Foxonomics.

AuthorSMITH, ELLIOT BLAIR
PositionVicente Fox - Statistical Data Included

Mexico's new president has a sharp economics team in place. Can they deliver sustained prosperity?

One day in November, the side door of Mexico City's San Carlos Museum swung open and Vicente Fox strode in on a beam of sunlight. Mexico's charismatic president-elect--then eleven days from taking the oath of office and ending the seventy-one-year monolithic rule of the center-left Revolutionary Institutional Party (RPI)--arrived to introduce his new cabinet.

Likened to the Marlboro cowboy of billboard fame for his 6-foot-4-inch frame, boots, moustache and sun-crinkled eyes, Fox is a large man with large ambitions. As the standard bearer of the center-right National Action Party, he campaigned for the country's highest office by promising to deliver a conservative revolution of honest government, fiscal reform, and accelerated globalization of the world's eleventh largest economy. He sold himself as an old-fashioned "rancher in love with his country," and as a Harvard MBA with innovative new ideas on how to lead his country of ninety-eight million people.

Standing on one side of the president-elect, this day, was the leftist intellectual Jorge Castaneda, 47, who, a dozen years earlier, co-authored a critical book of essays on the relationship between the United States and Mexico, Limits to Friendship. Retracing his father's former footsteps, Castaneda was introduced as Mexico's new foreign secretary.

On Fox's other side, resembling the Grim Reaper, was the tall, thin, aloof-looking Francisco Gil Diaz, 56, chief executive of Mexico's independent long-distance telephone company, Avantel. Gil Diaz was introduced as Fox's new secretary of finance. Revered as a fiscal hawk in prior administrations, he would be the man to sell the federal government's $141 billion budget and assure Wall Street that the pending change in governments was one Mexican revolution that would not panic financial markets.

Fox, a master of outsize symbols that resonate with Mexico's educated and illiterate alike, waxed enthusiastic about his new team. Gil Diaz spoke also. But, in presenting his best imitation of the cryptic Federal Reserve Chairman Alan Greenspan, Gil Diaz made amorphous arguments about placing Mexico on a path of "sustained economic growth" that were all but unintelligible to his audience and more appropriate to an economics textbook.

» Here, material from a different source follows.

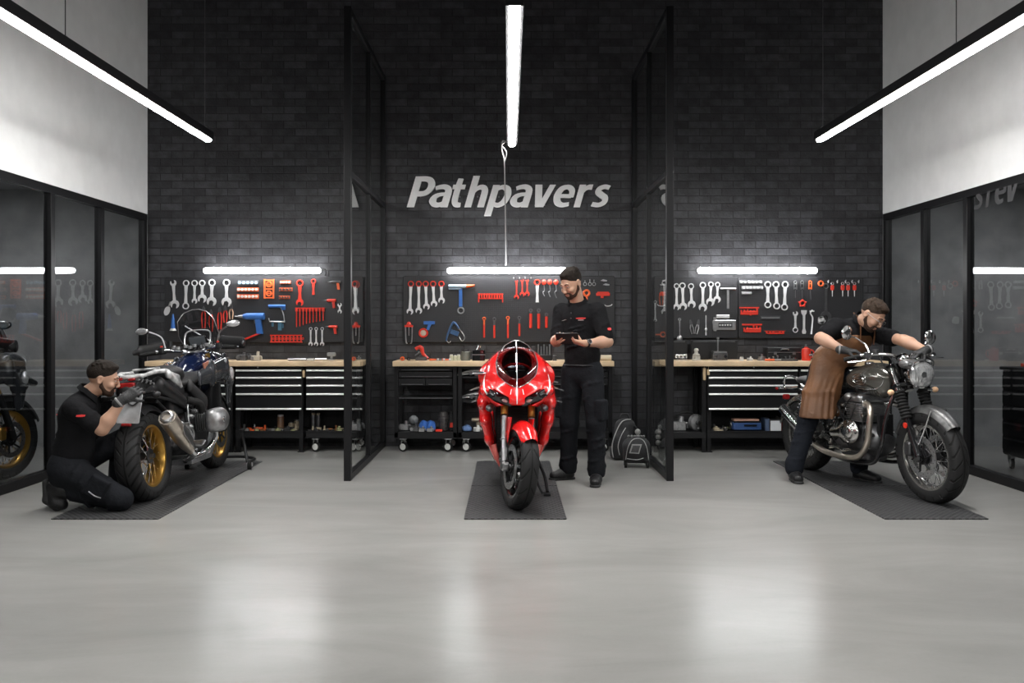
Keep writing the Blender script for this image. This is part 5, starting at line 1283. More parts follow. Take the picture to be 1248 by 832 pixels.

If Gil Diaz's introduction that day was short on style and long-winded on substance, his next appearance awkwardly reversed course. A few weeks later, in one of his first official pronouncements, the finance secretary claimed to have discovered 300 phantom employees--known in Mexican parlance as "fliers"--on the ministry payroll. On closer review, Gil Diaz sheepishly acknowledged these were not criminal beneficiaries of a padded payroll under the former government but Fox-transition employees who never were intended to become payroll fixtures. "I was misinformed," Gil Diaz said.